Interview Exercise


The interview exercise we had to shoot in class was a great learning curve into how to edit sequences effectively.

I was a little challenged with this as Matt, Mel and I shot the interview quite simply without any different angles or any breaks to cut between as we didn’t really realise we would be editing it afterwards into a clip.

With this obstacle I found it hard to edit the clip as I didn’t know what to do with it to make it any different, or change it up. We also encountered a problem in that after we shot the footage we realised you couldn’t really hear Mel asking Matt the questions about his bike (this was most likely my fault as I was doing the audio for this clip, sorry guys!). After thinking about what I could do to turn our footage into a cohesive clip I finally came up with some ideas.

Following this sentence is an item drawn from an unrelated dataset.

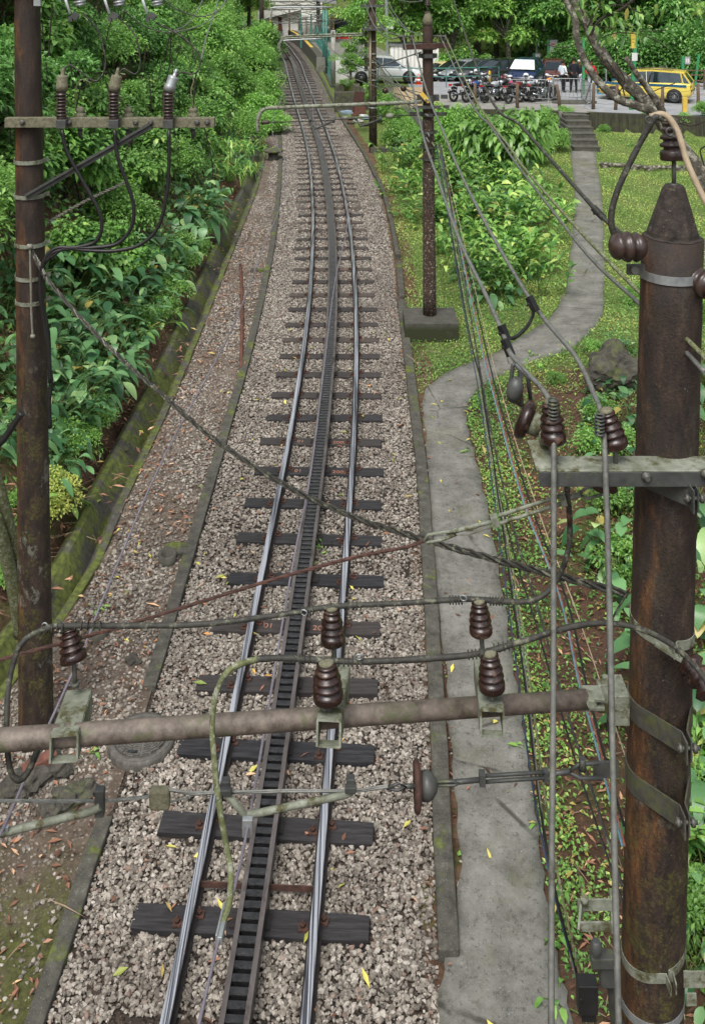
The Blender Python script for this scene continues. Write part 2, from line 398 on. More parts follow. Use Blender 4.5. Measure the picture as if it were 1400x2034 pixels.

First of all I decided not to use any of Mel’s questioning, as unfortunately you couldn’t really hear what she was asking. Instead of using the questions we asked I edited three different parts of the 5 minute clip we made using three different parts with Matt discussing three different aspects of biking (we weren’t given a topic for the interview but Matt decided to grab his bike and chat about that).

Instead of using the questions I simply edited in a crossfade effect so it was clear to the audience that the interviewee was now discussing something different. I think this worked effectively as you can tell when the crossfade comes in that Matt has finished discussing one aspect of bike ownership and moved onto another.

I also zoomed in on one part of the video so it appeared we had taken the footage from a different angle. I think this also helped to emphasise when different questions were being answered and different topics were being discussed. It also helped in that it made the video a little bit more visually interesting, instead of just one shot of Matt from the same angle/distance the entire time.

Lastly I added a royalty free music track to the piece, just to give it a little bit more flow. I think this helped and I turned the volume down on the music track so it didn’t drown Matt’s voice out.

Overall I was happy with how the edit of the interview turned out. It was still a little rough but I think it turned out OK, and it was a great experience to edit it and learn how you can change things up even when you think you have no options.